In one fifth-grade second semester textbook, the curriculum calls Jews, Christians, and Al Wathaniyeen, or “pagans,” the “original unbelievers” and declares that it is the duty of Muslims to excommunicate them: “For whoever does not [excommunicate them], or whoever doubts their religious infidelity is himself an unbeliever.”
 
In a chapter listing markers by which one can recognize the approach of the Day of Resurrection, one passage states: “The Hour will not come until Muslims will fight the Jews, and Muslims will kill the Jews.”
 
A recurring and alarming lesson in the curriculum warns against imitating, associating with, or joining the “unbelievers” in their traditions and practices. One passage rejects and denounces the Sufi practice of celebrating the birth of the prophet, accusing Sufis of imitating Christians, i.e. “unbelievers,” in their celebration of the birth of Jesus.
 
In another chapter, “Loyalty to Unbelievers,” the text explicitly calls on Muslims to reserve loyalty to God, the prophet, and other believers and to express hostility and antagonism toward “unbelievers.” It warns Muslims that by imitating “unbelievers” or even joining them in their celebrations, one is at risk of expressing loyalty to them, and worse even, becoming one of them.
 
The Saudi government’s official denigration of other religious groups, combined with its ban on public practice of other religions, could amount to incitement to hatred or discrimination. International human rights law requires countries to prohibit “any advocacy of national, racial or religious hatred that constitutes incitement to discrimination, hostility or violence.”
 
Article 18 of the International Covenant for Civil and Political Rights (ICCPR) states: “Everyone shall have the right to freedom of thought, conscience and religion.

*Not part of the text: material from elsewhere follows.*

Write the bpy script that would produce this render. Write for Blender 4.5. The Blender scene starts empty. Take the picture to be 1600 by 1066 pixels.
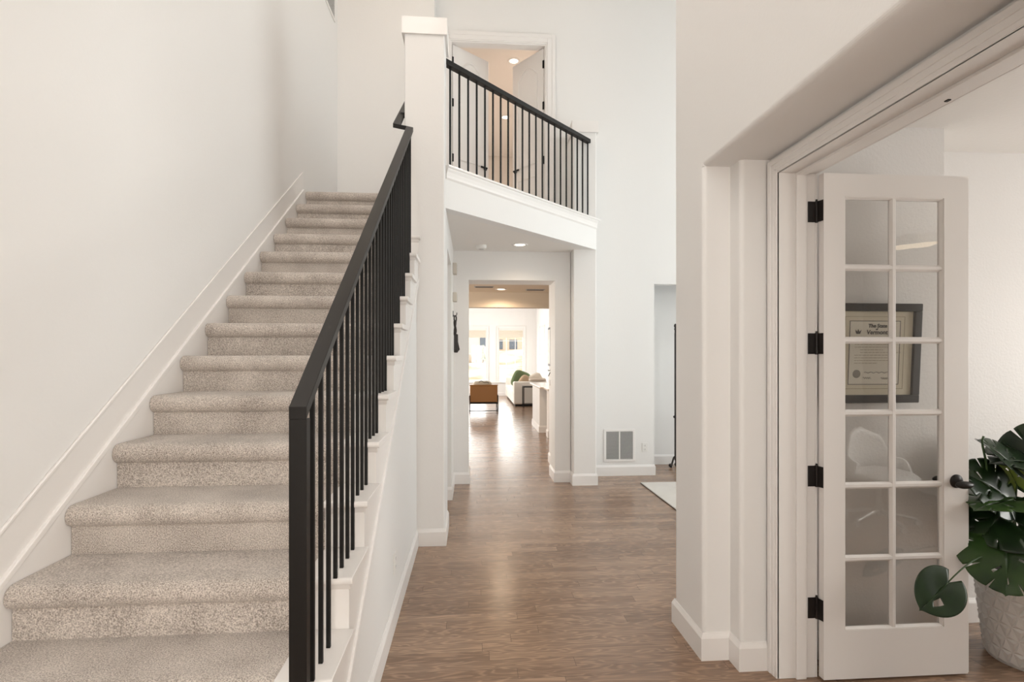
import bpy, bmesh, math, random
from mathutils import Vector, Matrix, Euler
R = math.radians
random.seed(7)
C = bpy.context.scene.collection
SC = bpy.context.scene

# ---------------------------------------------------------------- camera, world, big lights, exposure
cam_d = bpy.data.cameras.new('camera')
cam = bpy.data.objects.new('camera', cam_d); C.objects.link(cam)
cam.location = (0, 0, 1.555)
cam.rotation_euler = (R(90), 0, -0.0739429)
cam_d.sensor_width = 36.0
cam_d.lens = 839.64 / 1600 * 36.0
cam_d.shift_y = 22.0 / 1600
cam_d.clip_start = 0.05
cam_d.clip_end = 400
SC.camera = cam

SC.view_settings.view_transform = 'Standard'
SC.view_settings.look = 'None'
SC.view_settings.exposure = -0.05
SC.view_settings.gamma = 1.0
SC.view_settings.use_curve_mapping = False

world = bpy.data.worlds.new('sky'); SC.world = world
world.use_nodes = True
wn = world.node_tree.nodes; wl = world.node_tree.links
wbg = wn['Background']
wbg.inputs['Color'].default_value = (0.93, 0.97, 1.0, 1)
wbg.inputs['Strength'].default_value = 3.2

def area(name, loc, rot, sx, sy, power, col=(1, 1, 1), spread=180):
    d = bpy.data.lights.new(name, 'AREA')
    d.shape = 'RECTANGLE'; d.size = sx; d.size_y = sy
    d.energy = power; d.color = col; d.spread = R(spread)
    o = bpy.data.objects.new(name, d); C.objects.link(o)
    o.location = loc; o.rotation_euler = tuple(R(a) for a in rot)
    return o
def spot(name, loc, power, col=(1, .78, .55), angle=120, blend=.8, size=.05):
    d = bpy.data.lights.new(name, 'SPOT')
    d.energy = power; d.color = col; d.spot_size = R(angle); d.spot_blend = blend; d.shadow_soft_size = size
    o = bpy.data.objects.new(name, d); C.objects.link(o)
    o.location = loc
    return o
# daylight outside the windows, pointing in, plus an unseen kitchen fill
area('daylight_dining_window', (4.95, 4.95, 1.65), (0, 90, 0), 2.1, 2.5, 58, (.93, .975, 1))
area('daylight_dining_high_window', (4.95, 4.95, 4.55), (0, 90, 0), 2.5, 2.5, 30, (.93, .975, 1))
area('daylight_entry_window', (-.2, -2.55, 4.2), (90, 0, 0), 2.0, 2.4, 20, (1, .98, .95))
area('daylight_entry_door', (.35, -2.55, 1.5), (90, 0, 0), 1.3, 1.9, 84, (1, .86, .76))
area('daylight_office_window', (5.2, 1.35, 1.5), (0, 90, 0), 1.5, 1.7, 80, (1, .94, .90))
area('kitchen_fill', (-3.7, 8.6, 1.5), (0, -90, 0), 1.6, 1.8, 90, (1, .90, .76))  # unseen warm fill added to brighten the kitchen ceiling
area('daylight_living_left_window', (-3.7, 16.5, 1.6), (0, -90, 0), 2.2, 4.5, 260, (1, .97, .93))
area('daylight_living_right_window', (2.75, 18.4, 1.55), (0, 90, 0), 2.0, 2.4, 60, (1, .97, .93))
area('daylight_living_back_window', (0.75, 20.95, 1.6), (-90, 0, 0), 2.6, 2.0, 110, (1, .97, .93))

def lamp(name, loc, power, col=(1, .9, .78), r=.2):
    d = bpy.data.lights.new(name, 'POINT'); d.energy = power; d.color = col; d.shadow_soft_size = r
    o = bpy.data.objects.new(name, d); C.objects.link(o); o.location = loc
lamp('foyer_fill', (-.7, 2.1, 5.6), 52, (1, .91, .83))  # unseen fill added to light the treads from above, no fixture
lamp('landing_fill', (-.95, 4.9, 6.2), 9, (1, .78, .58))  # unseen warm fill added over the landing, no fixture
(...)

This right shall include the freedom to have or adopt a religion or belief of his choice, and freedom, either individually or in community with others and in public or in private, to manifest his religion or relief in worship, observance, practice and teaching.”
 
“Saudi Arabia’s officials should stop denigrating other people’s personal beliefs,” Whitson said. “After years of reform promises there is apparently still little room for tolerance in the country’s schools.”